Unfortunately, those few government agencies that can see beyond the next elections had to start the IPv6 push because the whole IT industry focused on quarterly results was in a state of denial (not dissimilar to the car industry’s handling of global warming). Without the government-sponsored push, there would be little (if any) IPv6 deployment today and we would be even more unprepared for the IPv4 address depletion.
20 years ago governments pushed CLNP because everyone believed it was the right protocol (IP was a geek toy). History proved them wrong. Lesson learned: don’t trust a protocol designed by a committee? Now they are pushing IPv6 because the only alternative is the breakdown of the end-to-end Internet.
LISP ... provides a compelling direction that IPv4 or IPv6 lack. LISP is a necessary hack because we can’t change what should truly be changed: the end hosts. I like LISP and the approach it takes to solving multi-homing and traffic engineering problems, but all those problems wouldn’t exist if someone would have taken the time to fix the broken TCP/IP architecture. What we’re doing today is introducing another layer of indirection at the network layer because we can’t change the things that are really broken.
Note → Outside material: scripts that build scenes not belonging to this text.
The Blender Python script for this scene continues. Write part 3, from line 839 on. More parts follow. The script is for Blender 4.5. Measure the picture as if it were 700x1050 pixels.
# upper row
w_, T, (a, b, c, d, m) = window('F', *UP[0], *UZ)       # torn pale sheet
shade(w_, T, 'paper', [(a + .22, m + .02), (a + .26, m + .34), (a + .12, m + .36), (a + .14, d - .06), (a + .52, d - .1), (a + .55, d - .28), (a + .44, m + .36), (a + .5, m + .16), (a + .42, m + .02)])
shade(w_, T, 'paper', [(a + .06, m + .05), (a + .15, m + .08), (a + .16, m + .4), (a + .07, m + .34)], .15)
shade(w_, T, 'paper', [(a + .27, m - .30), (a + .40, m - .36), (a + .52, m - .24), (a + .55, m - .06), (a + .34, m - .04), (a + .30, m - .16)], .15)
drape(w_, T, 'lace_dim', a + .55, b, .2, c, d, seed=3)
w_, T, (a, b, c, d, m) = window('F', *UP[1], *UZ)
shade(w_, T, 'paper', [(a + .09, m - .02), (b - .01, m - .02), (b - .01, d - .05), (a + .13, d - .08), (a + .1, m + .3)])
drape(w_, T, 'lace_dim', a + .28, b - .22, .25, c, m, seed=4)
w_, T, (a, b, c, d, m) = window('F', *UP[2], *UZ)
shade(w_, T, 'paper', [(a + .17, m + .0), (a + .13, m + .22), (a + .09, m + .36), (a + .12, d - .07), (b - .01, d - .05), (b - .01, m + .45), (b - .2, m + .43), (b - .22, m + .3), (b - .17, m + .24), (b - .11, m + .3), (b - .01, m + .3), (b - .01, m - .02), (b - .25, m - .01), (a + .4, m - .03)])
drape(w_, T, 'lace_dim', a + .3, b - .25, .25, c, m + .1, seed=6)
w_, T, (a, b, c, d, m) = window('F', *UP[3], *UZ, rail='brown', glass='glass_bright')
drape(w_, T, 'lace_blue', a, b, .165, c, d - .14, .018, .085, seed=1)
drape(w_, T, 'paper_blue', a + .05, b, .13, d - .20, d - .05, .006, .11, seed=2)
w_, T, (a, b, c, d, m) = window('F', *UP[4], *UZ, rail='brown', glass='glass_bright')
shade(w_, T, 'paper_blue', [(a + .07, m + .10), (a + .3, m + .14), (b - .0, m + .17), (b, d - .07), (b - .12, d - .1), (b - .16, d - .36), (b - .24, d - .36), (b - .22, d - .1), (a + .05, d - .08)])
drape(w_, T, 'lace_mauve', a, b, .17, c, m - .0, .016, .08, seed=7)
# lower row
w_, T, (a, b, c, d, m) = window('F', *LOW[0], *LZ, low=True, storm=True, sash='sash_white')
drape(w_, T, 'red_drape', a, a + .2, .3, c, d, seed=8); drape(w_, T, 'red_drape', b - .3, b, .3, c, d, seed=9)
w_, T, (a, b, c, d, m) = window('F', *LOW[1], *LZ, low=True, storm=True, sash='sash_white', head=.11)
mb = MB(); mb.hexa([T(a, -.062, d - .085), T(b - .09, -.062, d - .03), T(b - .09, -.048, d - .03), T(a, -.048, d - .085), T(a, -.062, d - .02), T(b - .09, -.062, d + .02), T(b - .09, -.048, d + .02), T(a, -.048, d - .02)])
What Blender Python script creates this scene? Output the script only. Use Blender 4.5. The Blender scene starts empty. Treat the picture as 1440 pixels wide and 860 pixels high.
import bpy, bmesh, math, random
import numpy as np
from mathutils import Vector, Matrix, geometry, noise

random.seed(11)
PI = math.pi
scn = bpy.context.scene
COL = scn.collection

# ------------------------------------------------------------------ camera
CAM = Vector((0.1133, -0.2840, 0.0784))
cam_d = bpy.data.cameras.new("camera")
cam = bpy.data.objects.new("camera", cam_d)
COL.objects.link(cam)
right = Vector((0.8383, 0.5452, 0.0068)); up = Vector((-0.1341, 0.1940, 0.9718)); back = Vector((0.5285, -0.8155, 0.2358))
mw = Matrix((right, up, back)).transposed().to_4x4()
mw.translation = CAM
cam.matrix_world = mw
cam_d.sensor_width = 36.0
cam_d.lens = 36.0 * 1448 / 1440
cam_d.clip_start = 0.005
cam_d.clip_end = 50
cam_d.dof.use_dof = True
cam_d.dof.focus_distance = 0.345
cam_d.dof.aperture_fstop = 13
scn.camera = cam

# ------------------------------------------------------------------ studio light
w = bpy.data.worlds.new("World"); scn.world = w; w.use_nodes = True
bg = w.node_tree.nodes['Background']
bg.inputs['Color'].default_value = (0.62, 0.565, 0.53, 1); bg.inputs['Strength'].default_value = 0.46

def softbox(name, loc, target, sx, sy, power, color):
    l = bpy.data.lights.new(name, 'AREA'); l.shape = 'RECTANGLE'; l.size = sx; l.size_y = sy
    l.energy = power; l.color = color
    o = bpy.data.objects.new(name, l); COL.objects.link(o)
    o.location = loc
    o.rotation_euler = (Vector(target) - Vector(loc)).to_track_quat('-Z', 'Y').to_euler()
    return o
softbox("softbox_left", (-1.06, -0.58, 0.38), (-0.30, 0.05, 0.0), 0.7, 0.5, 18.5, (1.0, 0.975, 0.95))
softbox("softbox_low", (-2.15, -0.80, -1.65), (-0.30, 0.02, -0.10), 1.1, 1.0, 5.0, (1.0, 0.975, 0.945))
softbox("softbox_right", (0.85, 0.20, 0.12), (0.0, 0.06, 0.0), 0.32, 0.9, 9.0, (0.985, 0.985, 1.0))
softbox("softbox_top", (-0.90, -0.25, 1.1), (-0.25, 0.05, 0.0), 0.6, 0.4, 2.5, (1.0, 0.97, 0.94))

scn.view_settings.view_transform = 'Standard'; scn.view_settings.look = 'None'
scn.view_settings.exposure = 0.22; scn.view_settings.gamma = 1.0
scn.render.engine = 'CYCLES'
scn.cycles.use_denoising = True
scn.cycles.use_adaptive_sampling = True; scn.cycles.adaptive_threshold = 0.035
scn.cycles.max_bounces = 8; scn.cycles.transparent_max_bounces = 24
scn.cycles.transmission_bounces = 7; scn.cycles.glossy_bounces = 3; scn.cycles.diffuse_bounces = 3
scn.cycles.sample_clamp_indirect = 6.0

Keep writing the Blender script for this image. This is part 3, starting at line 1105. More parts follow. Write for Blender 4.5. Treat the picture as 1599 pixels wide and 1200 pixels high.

A trusted implementation of LISP will provide a level of attribution and routing security that does not exist in the present architecture. Wishful dreams. To start with, LISP relies on underlying IPv4 or IPv6 global transport, which will be still implemented with current tools (BGP) and will thus stay as “secure” as it is today. Second, if we would be truly interested in routing security, we could have implemented secure BGP a long time ago, but it didn’t happen for a simple reason: those people that would benefit from it (content providers) were in no rush to pay those people that would have to implement it (ISPs).
To give you another example: it took almost a decade to develop and implement DNSSEC, even though we’ve experienced some very interesting DNS-based attacks in the meantime. Why would LISP be any different?